Among the accomplishments of Greater Portland Landmarks under Bassett’s directorship was the purchase and rehabilitation of what is now the organization’s headquarters, the 1858 Safford House at 93 High St., and the advocacy that led to the designation of three historic districts, along Congress Street and India Street and on House Island.

In 2008, it published a comprehensive history of Portland’s Deering neighborhood, which involved an architectural survey of historic properties along Forest and Stevens avenues and prompted additional research in the Oakdale, Fessenden Park, Oakwood Heights and Deering Highlands neighborhoods. Shettleworth said the survey work off the peninsula is vitally important because a “survey is always the bedrock of deciding whether individual properties or areas are significant enough to be preserved.”

Before becoming executive director, Bassett helped Greater Portland Landmarks raise $1.3 million to restore the Portland Observatory in the neighborhood where she now lives.
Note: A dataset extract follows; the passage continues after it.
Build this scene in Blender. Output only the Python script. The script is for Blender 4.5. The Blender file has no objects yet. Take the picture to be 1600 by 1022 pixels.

She urged people to continue to fight for preservation. “Portland has been discovered in a bigger way than it has before. There have been periods of intensive development before, but it feels like an order of magnitude bigger. Right now is a critical time for the area. There is more risk and more at stake right now.”

Her last day is June 30. Greater Portland Landmarks will post a job description for her replacement on Dec. 15, and applications will be accepted beginning Jan. 3.

Bassett said she intends to stay in the preservation field but hasn’t made firm plans yet.